Water piped to the bottling plant from the treatment plant will first be subjected to ‘pressure filtration.' Here, the water is jetted through a sand medium and layers of activated carbon. Then the water is subjected to ‘micro filtration' wherein it is passed through a synthetic membrane. “Normally after micro-filtration, nano-filtration and ultra-filtration is done to remove even the most minute of particles from water. Here, this won't be required because the raw water for the bottling plant has already been filtered and treated and rendered fit to drink,” a KWA engineer associated with the project said.

The micro-filtered water is made to pass through a ‘reverse osmosis' membrane – a substance through which only water molecules can pass. This water is then disinfected through an ultra-violet treatment process and by making it come into contact with ozone gas. At this point, the water is ready to be bottled.

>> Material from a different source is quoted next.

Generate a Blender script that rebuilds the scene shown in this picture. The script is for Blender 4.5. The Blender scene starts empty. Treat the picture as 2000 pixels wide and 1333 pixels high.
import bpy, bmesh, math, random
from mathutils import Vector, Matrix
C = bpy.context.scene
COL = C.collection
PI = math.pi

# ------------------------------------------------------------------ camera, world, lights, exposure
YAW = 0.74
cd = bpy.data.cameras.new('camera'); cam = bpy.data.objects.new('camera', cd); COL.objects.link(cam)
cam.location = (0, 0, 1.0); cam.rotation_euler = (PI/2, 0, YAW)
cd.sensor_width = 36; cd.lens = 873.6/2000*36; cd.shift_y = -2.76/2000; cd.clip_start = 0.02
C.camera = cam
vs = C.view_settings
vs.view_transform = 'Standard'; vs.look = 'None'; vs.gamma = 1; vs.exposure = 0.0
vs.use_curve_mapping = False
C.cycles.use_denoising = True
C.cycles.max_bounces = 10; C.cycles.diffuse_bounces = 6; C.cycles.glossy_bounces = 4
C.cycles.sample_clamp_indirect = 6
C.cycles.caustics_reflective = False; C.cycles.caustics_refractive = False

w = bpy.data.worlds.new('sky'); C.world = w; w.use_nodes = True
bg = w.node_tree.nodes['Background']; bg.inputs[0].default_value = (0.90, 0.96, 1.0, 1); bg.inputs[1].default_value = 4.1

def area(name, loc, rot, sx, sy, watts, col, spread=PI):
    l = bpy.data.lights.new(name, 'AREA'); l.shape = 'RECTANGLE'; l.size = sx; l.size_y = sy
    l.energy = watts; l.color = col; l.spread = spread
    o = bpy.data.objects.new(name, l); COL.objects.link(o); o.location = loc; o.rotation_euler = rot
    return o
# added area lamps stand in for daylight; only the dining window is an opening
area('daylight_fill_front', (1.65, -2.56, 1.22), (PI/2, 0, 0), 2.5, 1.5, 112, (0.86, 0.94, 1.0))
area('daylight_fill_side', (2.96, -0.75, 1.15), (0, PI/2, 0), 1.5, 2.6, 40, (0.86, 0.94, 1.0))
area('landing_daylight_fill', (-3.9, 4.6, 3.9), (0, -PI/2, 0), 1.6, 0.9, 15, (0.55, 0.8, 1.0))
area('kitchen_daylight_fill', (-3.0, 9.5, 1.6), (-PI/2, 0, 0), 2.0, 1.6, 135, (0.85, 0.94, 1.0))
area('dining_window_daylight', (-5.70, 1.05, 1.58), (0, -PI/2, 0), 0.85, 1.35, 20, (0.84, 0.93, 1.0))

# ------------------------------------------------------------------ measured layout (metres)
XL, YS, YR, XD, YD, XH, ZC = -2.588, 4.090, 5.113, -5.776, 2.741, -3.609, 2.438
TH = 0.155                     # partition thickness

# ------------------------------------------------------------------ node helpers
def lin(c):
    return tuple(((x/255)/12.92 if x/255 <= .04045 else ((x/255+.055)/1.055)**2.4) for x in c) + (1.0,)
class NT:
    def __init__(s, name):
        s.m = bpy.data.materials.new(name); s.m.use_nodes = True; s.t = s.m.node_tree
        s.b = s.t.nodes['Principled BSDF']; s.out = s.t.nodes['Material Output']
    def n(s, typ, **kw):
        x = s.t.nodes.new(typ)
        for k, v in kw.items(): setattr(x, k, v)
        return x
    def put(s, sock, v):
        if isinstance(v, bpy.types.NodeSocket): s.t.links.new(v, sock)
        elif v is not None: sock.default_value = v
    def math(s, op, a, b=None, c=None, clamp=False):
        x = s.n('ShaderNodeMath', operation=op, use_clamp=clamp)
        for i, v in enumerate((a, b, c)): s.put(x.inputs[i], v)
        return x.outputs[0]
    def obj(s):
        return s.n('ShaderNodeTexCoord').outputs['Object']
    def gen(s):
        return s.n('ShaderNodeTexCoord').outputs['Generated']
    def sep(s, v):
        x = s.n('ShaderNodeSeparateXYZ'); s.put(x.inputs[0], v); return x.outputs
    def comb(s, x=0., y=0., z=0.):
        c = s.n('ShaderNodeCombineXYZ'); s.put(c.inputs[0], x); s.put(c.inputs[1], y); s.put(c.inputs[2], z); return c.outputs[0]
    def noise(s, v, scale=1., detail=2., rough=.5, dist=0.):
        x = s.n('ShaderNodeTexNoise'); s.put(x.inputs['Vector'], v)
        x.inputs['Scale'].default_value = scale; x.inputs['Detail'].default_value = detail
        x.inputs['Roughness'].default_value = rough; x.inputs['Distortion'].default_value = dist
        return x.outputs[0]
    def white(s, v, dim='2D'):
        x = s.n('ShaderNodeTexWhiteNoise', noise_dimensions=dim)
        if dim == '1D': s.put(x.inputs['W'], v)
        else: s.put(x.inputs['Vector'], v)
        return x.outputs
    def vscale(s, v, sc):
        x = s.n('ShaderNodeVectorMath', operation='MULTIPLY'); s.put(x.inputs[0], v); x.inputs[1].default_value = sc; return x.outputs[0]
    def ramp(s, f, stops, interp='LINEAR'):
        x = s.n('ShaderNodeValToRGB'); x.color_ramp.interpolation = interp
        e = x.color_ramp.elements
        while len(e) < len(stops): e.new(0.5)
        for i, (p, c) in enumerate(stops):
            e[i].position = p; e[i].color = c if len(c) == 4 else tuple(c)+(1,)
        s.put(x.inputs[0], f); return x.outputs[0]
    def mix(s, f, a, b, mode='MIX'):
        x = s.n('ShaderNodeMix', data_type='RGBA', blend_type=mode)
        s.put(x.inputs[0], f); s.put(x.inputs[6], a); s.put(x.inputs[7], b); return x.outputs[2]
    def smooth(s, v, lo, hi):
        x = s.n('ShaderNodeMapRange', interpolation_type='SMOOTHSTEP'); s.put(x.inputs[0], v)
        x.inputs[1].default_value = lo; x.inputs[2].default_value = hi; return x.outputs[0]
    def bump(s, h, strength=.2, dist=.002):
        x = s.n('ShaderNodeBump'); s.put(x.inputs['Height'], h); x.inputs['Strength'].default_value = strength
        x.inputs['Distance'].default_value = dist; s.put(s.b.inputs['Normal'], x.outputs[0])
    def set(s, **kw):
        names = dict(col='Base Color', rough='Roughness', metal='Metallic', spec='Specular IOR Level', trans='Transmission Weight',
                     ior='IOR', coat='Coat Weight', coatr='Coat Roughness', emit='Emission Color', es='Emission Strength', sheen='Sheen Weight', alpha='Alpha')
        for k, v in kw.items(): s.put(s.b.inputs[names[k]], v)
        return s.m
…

The bottling, labelling and packing of the water will be done in a fully automated manner at the plant, KWA engineers said. The authority will purchase the ‘pre-forms' of the bottles it intends to use. These pre-forms will then be blown into the desired shape, filled with water, labelled and packed.

The current plan is to bring out 200 ml pouches and bottles with capacities ranging from 200 ml to two litres. A 20-litre can too will be marketed.

Assuming daily operations of 10 hours, the plant will produce 75,000 litres of water a day. Factoring in the plant's process loss, the daily input it requires will be nearly one lakh litres.

The plant is expected to be in place by December 2010 and the marketing of the packaged water is scheduled to begin in January 2011.

The authority plans to set up similar plants in Kochi and Kozhikode.